Task description => Give the listing below again in full, exactly as written.

Start of Recorded information

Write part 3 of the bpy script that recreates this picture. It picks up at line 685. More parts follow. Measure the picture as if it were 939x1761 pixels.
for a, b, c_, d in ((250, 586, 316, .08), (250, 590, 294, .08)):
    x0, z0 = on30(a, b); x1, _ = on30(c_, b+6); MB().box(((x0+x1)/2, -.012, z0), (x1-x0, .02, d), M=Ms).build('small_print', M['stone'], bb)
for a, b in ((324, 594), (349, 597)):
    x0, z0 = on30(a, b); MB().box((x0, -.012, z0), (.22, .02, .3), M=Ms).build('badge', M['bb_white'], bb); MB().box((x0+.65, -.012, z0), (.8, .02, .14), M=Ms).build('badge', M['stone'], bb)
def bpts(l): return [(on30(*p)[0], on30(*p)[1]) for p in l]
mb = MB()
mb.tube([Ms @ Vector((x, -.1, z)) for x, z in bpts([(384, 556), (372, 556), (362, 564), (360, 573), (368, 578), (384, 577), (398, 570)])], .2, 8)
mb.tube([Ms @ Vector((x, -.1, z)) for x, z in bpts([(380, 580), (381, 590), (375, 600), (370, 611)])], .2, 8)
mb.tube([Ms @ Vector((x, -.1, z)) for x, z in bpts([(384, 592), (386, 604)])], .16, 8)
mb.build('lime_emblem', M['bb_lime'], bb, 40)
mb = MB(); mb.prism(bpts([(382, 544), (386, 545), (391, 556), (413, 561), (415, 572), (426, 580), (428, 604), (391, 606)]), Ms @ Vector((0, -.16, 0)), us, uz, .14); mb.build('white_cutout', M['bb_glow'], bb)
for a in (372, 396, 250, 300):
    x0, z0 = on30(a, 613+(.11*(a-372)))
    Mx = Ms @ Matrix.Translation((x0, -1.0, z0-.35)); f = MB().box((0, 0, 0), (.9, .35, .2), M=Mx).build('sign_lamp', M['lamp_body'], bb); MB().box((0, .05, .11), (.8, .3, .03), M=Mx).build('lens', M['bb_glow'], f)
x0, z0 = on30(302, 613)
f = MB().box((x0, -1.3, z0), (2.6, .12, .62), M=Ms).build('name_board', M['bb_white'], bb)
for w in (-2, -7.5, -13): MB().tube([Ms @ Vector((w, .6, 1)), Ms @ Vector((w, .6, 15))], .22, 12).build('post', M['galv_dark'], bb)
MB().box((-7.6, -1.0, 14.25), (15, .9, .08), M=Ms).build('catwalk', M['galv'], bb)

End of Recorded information

Output below =>
Write part 3 of the bpy script that recreates this picture. It picks up at line 685. More parts follow. Measure the picture as if it were 939x1761 pixels.
for a, b, c_, d in ((250, 586, 316, .08), (250, 590, 294, .08)):
    x0, z0 = on30(a, b); x1, _ = on30(c_, b+6); MB().box(((x0+x1)/2, -.012, z0), (x1-x0, .02, d), M=Ms).build('small_print', M['stone'], bb)
for a, b in ((324, 594), (349, 597)):
    x0, z0 = on30(a, b); MB().box((x0, -.012, z0), (.22, .02, .3), M=Ms).build('badge', M['bb_white'], bb); MB().box((x0+.65, -.012, z0), (.8, .02, .14), M=Ms).build('badge', M['stone'], bb)
def bpts(l): return [(on30(*p)[0], on30(*p)[1]) for p in l]
mb = MB()
mb.tube([Ms @ Vector((x, -.1, z)) for x, z in bpts([(384, 556), (372, 556), (362, 564), (360, 573), (368, 578), (384, 577), (398, 570)])], .2, 8)
mb.tube([Ms @ Vector((x, -.1, z)) for x, z in bpts([(380, 580), (381, 590), (375, 600), (370, 611)])], .2, 8)
mb.tube([Ms @ Vector((x, -.1, z)) for x, z in bpts([(384, 592), (386, 604)])], .16, 8)
mb.build('lime_emblem', M['bb_lime'], bb, 40)
mb = MB(); mb.prism(bpts([(382, 544), (386, 545), (391, 556), (413, 561), (415, 572), (426, 580), (428, 604), (391, 606)]), Ms @ Vector((0, -.16, 0)), us, uz, .14); mb.build('white_cutout', M['bb_glow'], bb)
for a in (372, 396, 250, 300):
    x0, z0 = on30(a, 613+(.11*(a-372)))
    Mx = Ms @ Matrix.Translation((x0, -1.0, z0-.35)); f = MB().box((0, 0, 0), (.9, .35, .2), M=Mx).build('sign_lamp', M['lamp_body'], bb); MB().box((0, .05, .11), (.8, .3, .03), M=Mx).build('lens', M['bb_glow'], f)
x0, z0 = on30(302, 613)
f = MB().box((x0, -1.3, z0), (2.6, .12, .62), M=Ms).build('name_board', M['bb_white'], bb)
for w in (-2, -7.5, -13): MB().tube([Ms @ Vector((w, .6, 1)), Ms @ Vector((w, .6, 15))], .22, 12).build('post', M['galv_dark'], bb)
MB().box((-7.6, -1.0, 14.25), (15, .9, .08), M=Ms).build('catwalk', M['galv'], bb)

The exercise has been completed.